William KentridgeWhisper to the Silent Earth I, 2024






This set of four unique sequential trees was created by Kentridge, in charcoal, then Indian Ink, then collage, on mine logbook paper dated from the end of the first World War. The titular phrase 'Whisper to the Silent Earth’, is a line from the Austrian poet and novelist, Rainer Maria Rilke, whom, as evinced in his ‘Caged Panther / Footnotes for the Panther’ and other projects, is one of Kentridge's favourite writers – whilst all the other quotes are from the libretto to William’s most recent touring performance, namely, 'The Great Yes, The Great No’.
Formally, there is a deliberate change of mark-making and material usage as the sequence moves from a premeditated tree into one in which thought, ideas and the material its created from has completely taken over anything preconceived, so the journey from the first to the fourth is indicative of William’s practice, ethos and vocational values: the first drawing is a very detailed charcoal tree, the second, with the libretto and Rilke distracting the viewer with words becoming the tree, the third, with ink taking over from charcoal and leading to the fourth with the tree and its associations taking over almost entirely from the artist's control.
As Kentridge puts it, "The tree is never itself. Our biography is part of the understanding:…A memory of hanging by my legs from the smooth bark of the branch of a walnut tree...The branches of the tree like the bronchi of a lung…The sunlight on a leaf…Shrapnel in the wood.
We could say that the tree is the centre, and all the other associations circle it, land on it, bend it or break the branches. That which seems extraneous cannot be kept out of the centre…The paper, the ink, the good and the bad brush meet the tree in the act of making it in the studio. A good brush gives a controlled line, and the uncontrolled bristle of the bad brush that has lost its point, demands the randomness of foliage. From the bad brush and its possibilities, a forest of trees can grow..”

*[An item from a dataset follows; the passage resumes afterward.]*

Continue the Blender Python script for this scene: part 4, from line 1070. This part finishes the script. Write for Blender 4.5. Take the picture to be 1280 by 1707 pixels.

The phrase 'Shrapnel in the wood’ being particularly pertinent to these four drawings, because the last year of the First World War and the beginnings of Dada which grew out of the disillusionment of man’s barbarity to man. A carpenter working with Kentridge on his ‘The Head and the Load’ World War One performance, told him that many of the trees near what had been The Western Front have not been felled because of all the shrapnel within them, as nobody would risk damaging their tools on them – so they continue to survive precisely because of their wounds.